GOAL →
Quote the listing below in its entirety.

SOURCE MATERIAL →
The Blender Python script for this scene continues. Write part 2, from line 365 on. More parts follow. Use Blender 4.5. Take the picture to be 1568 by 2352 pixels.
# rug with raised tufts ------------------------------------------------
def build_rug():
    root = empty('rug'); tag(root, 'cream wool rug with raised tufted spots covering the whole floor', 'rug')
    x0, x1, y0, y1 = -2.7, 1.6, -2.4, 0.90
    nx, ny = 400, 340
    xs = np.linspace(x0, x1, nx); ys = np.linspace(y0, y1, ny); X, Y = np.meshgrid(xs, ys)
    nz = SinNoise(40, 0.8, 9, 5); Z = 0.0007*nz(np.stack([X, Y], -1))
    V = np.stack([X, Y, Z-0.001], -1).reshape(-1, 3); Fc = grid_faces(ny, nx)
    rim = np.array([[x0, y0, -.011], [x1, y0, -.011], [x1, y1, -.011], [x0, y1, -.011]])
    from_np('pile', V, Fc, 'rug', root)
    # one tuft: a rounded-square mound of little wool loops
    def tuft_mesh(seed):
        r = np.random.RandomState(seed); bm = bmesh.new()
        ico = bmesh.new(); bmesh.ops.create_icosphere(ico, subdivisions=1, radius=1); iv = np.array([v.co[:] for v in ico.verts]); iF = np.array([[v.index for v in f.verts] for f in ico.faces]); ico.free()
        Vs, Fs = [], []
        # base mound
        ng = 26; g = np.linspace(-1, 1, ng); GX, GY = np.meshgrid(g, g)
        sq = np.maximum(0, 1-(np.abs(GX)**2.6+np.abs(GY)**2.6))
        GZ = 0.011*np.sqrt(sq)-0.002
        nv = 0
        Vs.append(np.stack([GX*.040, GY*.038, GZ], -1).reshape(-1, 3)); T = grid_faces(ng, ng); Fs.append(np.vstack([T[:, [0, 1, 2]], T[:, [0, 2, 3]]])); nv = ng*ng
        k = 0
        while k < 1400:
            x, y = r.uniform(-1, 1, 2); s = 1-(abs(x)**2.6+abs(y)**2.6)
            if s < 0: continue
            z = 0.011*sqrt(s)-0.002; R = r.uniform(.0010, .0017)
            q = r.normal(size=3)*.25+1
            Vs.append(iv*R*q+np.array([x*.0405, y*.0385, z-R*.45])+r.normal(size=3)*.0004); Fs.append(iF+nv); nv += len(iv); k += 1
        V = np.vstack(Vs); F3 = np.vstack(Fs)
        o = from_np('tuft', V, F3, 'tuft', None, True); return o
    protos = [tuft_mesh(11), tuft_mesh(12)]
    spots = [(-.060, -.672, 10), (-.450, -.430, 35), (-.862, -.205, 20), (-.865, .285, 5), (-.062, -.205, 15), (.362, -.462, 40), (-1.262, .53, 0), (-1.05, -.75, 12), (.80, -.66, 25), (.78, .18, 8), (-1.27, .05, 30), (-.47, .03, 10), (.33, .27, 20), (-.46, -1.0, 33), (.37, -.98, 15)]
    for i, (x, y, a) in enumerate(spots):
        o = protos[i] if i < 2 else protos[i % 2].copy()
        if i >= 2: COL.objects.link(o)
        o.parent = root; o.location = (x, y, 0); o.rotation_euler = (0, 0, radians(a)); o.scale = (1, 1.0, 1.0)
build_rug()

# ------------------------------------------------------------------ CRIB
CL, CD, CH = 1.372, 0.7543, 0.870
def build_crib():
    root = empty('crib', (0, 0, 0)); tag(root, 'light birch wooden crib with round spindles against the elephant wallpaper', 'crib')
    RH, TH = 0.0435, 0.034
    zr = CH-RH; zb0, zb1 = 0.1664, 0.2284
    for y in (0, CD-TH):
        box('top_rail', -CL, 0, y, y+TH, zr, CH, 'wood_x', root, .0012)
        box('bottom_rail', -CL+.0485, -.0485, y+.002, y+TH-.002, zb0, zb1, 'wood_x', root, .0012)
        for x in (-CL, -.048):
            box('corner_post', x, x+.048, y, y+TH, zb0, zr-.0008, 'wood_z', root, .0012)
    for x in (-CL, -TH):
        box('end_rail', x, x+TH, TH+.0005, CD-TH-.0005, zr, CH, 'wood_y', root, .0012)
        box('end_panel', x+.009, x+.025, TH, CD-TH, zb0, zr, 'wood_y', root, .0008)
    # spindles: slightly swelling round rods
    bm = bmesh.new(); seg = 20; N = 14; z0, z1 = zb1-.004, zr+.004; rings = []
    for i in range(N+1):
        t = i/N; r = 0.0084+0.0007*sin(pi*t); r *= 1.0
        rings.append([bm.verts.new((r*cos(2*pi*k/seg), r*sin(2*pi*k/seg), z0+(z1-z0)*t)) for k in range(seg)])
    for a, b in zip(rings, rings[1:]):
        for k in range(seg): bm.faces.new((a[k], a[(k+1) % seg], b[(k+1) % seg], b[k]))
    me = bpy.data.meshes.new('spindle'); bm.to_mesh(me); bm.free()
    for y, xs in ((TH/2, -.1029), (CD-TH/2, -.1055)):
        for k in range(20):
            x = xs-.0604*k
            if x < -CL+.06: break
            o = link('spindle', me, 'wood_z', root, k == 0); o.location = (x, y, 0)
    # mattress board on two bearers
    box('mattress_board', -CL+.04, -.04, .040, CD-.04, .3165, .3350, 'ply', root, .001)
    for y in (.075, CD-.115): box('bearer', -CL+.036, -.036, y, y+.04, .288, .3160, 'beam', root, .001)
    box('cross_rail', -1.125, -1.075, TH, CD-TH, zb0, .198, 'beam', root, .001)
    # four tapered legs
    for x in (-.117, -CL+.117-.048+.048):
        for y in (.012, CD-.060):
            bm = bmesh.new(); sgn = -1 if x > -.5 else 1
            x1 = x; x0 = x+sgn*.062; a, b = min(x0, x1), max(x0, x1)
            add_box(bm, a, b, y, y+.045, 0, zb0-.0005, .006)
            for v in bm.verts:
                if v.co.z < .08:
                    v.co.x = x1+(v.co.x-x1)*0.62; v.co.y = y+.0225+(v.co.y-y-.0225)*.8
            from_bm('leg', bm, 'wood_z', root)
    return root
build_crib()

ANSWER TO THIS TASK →
The Blender Python script for this scene continues. Write part 2, from line 365 on. More parts follow. Use Blender 4.5. Take the picture to be 1568 by 2352 pixels.
# rug with raised tufts ------------------------------------------------
def build_rug():
    root = empty('rug'); tag(root, 'cream wool rug with raised tufted spots covering the whole floor', 'rug')
    x0, x1, y0, y1 = -2.7, 1.6, -2.4, 0.90
    nx, ny = 400, 340
    xs = np.linspace(x0, x1, nx); ys = np.linspace(y0, y1, ny); X, Y = np.meshgrid(xs, ys)
    nz = SinNoise(40, 0.8, 9, 5); Z = 0.0007*nz(np.stack([X, Y], -1))
    V = np.stack([X, Y, Z-0.001], -1).reshape(-1, 3); Fc = grid_faces(ny, nx)
    rim = np.array([[x0, y0, -.011], [x1, y0, -.011], [x1, y1, -.011], [x0, y1, -.011]])
    from_np('pile', V, Fc, 'rug', root)
    # one tuft: a rounded-square mound of little wool loops
    def tuft_mesh(seed):
        r = np.random.RandomState(seed); bm = bmesh.new()
        ico = bmesh.new(); bmesh.ops.create_icosphere(ico, subdivisions=1, radius=1); iv = np.array([v.co[:] for v in ico.verts]); iF = np.array([[v.index for v in f.verts] for f in ico.faces]); ico.free()
        Vs, Fs = [], []
        # base mound
        ng = 26; g = np.linspace(-1, 1, ng); GX, GY = np.meshgrid(g, g)
        sq = np.maximum(0, 1-(np.abs(GX)**2.6+np.abs(GY)**2.6))
        GZ = 0.011*np.sqrt(sq)-0.002
        nv = 0
        Vs.append(np.stack([GX*.040, GY*.038, GZ], -1).reshape(-1, 3)); T = grid_faces(ng, ng); Fs.append(np.vstack([T[:, [0, 1, 2]], T[:, [0, 2, 3]]])); nv = ng*ng
        k = 0
        while k < 1400:
            x, y = r.uniform(-1, 1, 2); s = 1-(abs(x)**2.6+abs(y)**2.6)
            if s < 0: continue
            z = 0.011*sqrt(s)-0.002; R = r.uniform(.0010, .0017)
            q = r.normal(size=3)*.25+1
            Vs.append(iv*R*q+np.array([x*.0405, y*.0385, z-R*.45])+r.normal(size=3)*.0004); Fs.append(iF+nv); nv += len(iv); k += 1
        V = np.vstack(Vs); F3 = np.vstack(Fs)
        o = from_np('tuft', V, F3, 'tuft', None, True); return o
    protos = [tuft_mesh(11), tuft_mesh(12)]
    spots = [(-.060, -.672, 10), (-.450, -.430, 35), (-.862, -.205, 20), (-.865, .285, 5), (-.062, -.205, 15), (.362, -.462, 40), (-1.262, .53, 0), (-1.05, -.75, 12), (.80, -.66, 25), (.78, .18, 8), (-1.27, .05, 30), (-.47, .03, 10), (.33, .27, 20), (-.46, -1.0, 33), (.37, -.98, 15)]
    for i, (x, y, a) in enumerate(spots):
        o = protos[i] if i < 2 else protos[i % 2].copy()
        if i >= 2: COL.objects.link(o)
        o.parent = root; o.location = (x, y, 0); o.rotation_euler = (0, 0, radians(a)); o.scale = (1, 1.0, 1.0)
build_rug()

# ------------------------------------------------------------------ CRIB
CL, CD, CH = 1.372, 0.7543, 0.870
def build_crib():
    root = empty('crib', (0, 0, 0)); tag(root, 'light birch wooden crib with round spindles against the elephant wallpaper', 'crib')
    RH, TH = 0.0435, 0.034
    zr = CH-RH; zb0, zb1 = 0.1664, 0.2284
    for y in (0, CD-TH):
        box('top_rail', -CL, 0, y, y+TH, zr, CH, 'wood_x', root, .0012)
        box('bottom_rail', -CL+.0485, -.0485, y+.002, y+TH-.002, zb0, zb1, 'wood_x', root, .0012)
        for x in (-CL, -.048):
            box('corner_post', x, x+.048, y, y+TH, zb0, zr-.0008, 'wood_z', root, .0012)
    for x in (-CL, -TH):
        box('end_rail', x, x+TH, TH+.0005, CD-TH-.0005, zr, CH, 'wood_y', root, .0012)
        box('end_panel', x+.009, x+.025, TH, CD-TH, zb0, zr, 'wood_y', root, .0008)
    # spindles: slightly swelling round rods
    bm = bmesh.new(); seg = 20; N = 14; z0, z1 = zb1-.004, zr+.004; rings = []
    for i in range(N+1):
        t = i/N; r = 0.0084+0.0007*sin(pi*t); r *= 1.0
        rings.append([bm.verts.new((r*cos(2*pi*k/seg), r*sin(2*pi*k/seg), z0+(z1-z0)*t)) for k in range(seg)])
    for a, b in zip(rings, rings[1:]):
        for k in range(seg): bm.faces.new((a[k], a[(k+1) % seg], b[(k+1) % seg], b[k]))
    me = bpy.data.meshes.new('spindle'); bm.to_mesh(me); bm.free()
    for y, xs in ((TH/2, -.1029), (CD-TH/2, -.1055)):
        for k in range(20):
            x = xs-.0604*k
            if x < -CL+.06: break
            o = link('spindle', me, 'wood_z', root, k == 0); o.location = (x, y, 0)
    # mattress board on two bearers
    box('mattress_board', -CL+.04, -.04, .040, CD-.04, .3165, .3350, 'ply', root, .001)
    for y in (.075, CD-.115): box('bearer', -CL+.036, -.036, y, y+.04, .288, .3160, 'beam', root, .001)
    box('cross_rail', -1.125, -1.075, TH, CD-TH, zb0, .198, 'beam', root, .001)
    # four tapered legs
    for x in (-.117, -CL+.117-.048+.048):
        for y in (.012, CD-.060):
            bm = bmesh.new(); sgn = -1 if x > -.5 else 1
            x1 = x; x0 = x+sgn*.062; a, b = min(x0, x1), max(x0, x1)
            add_box(bm, a, b, y, y+.045, 0, zb0-.0005, .006)
            for v in bm.verts:
                if v.co.z < .08:
                    v.co.x = x1+(v.co.x-x1)*0.62; v.co.y = y+.0225+(v.co.y-y-.0225)*.8
            from_bm('leg', bm, 'wood_z', root)
    return root
build_crib()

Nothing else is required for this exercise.